Illustration by Jess Hirsch

THERE'S AN EFFORT underway to bring a charter high school to Portland that caters not to the affluent, but to those often left behind in the education system—minorities, those in poverty, and dropouts. To draw them in, organizers have found a hook: hiphop. If it sounds like a narrow scope, that doesn't bother the future school's proponents.

"We're not shying away from it," says Erica Jayasuriya, the educator who is pushing for the High School for Recording Arts (HSRA) Portland. "We decided that we'd use hiphop as a lens to look at some of the thematic threads."

Like the students Jayasuriya hopes to attract, she says Portland's hiphop scene has been largely overlooked by local media, including the Mercury. That underground scene makes Portland a fertile ground for the charter school.

"We have the most amazing positive hiphop music scene on the planet," Jayasuriya says. "I look at Portland, and say, 'This is the school that represents that creative energy and its trailblazing spirit.'"

HSRA Portland has made its pitch to the Portland Public Schools to start a charter school, and the board will vote on the idea next month. While envisioning the Portland school, Jayasuriya modeled her plans on those of the HSRA in St. Paul, Minnesota, where a very similar charter high school has been thriving for 12 years.

The school's approach to learning would start with a single question that students would take a semester to answer: How is sound transmitted? That single question can cover several areas of study, Jayasuriya says. They'd start with the iPod, learn how that technology works, and work their way back. In doing so, they'd learn the history of recording technology, the science of sound waves moving through matter, and the health aspects of listening to music, like stress management.

Although the students have to meet state standards for graduation, the classes won't look the same as those you'd find at a traditional high school. At the Minnesota school, for example, students are required to read for set amounts of time and show progress in the complexity of their reading—rather than reading a set list of popular titles.

"For us, it's not 'Are they reading Huck Finn?' It's 'Are they reading proficiently in order to relate to the modern world?'" says Tony Simmons, the development director at HSRA Minnesota.

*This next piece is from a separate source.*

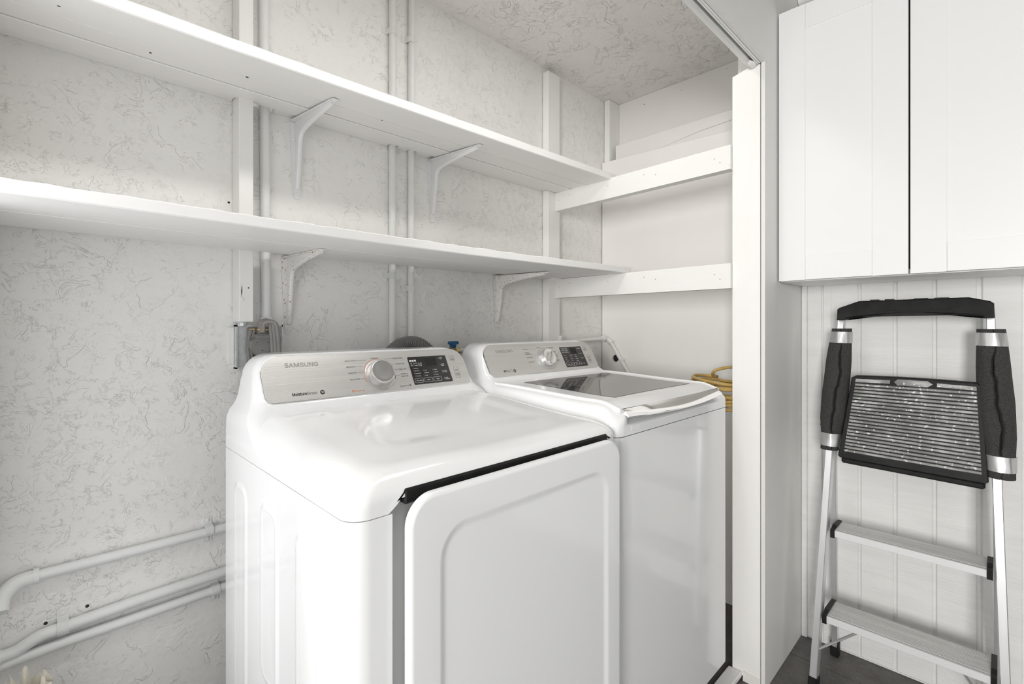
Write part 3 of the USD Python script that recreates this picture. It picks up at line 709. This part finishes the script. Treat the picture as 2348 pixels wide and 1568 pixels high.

Along with the nontraditional teaching approach, Simmons says there's a nontraditional graduation requirement: Students must be accepted to some sort of post-high school education, like a university, community college, or vocational school.

But for all the good the Minnesota school can do, it can be an uphill battle, says Superintendent Wayne Jennings. Many of the students who come to their school are in poverty, don't have a stable home life, or for whatever reason have not made school a priority. The school typically fares poorly in the federally mandated No Child Left Behind testing, with students often struggling in math.

"Sometimes we wonder, 'Did these kids go to school at all before they came here?'" Jennings says. "We have to do a rebuilding process."

But the effort in Portland will be worth it, says Jayasuriya. The kids who need the most help will get hands-on experience with the tools they need to succeed in a field that makes them happy: hiphop.

"People are responding as if this is outrageous," she says. "But this is 21st century technology."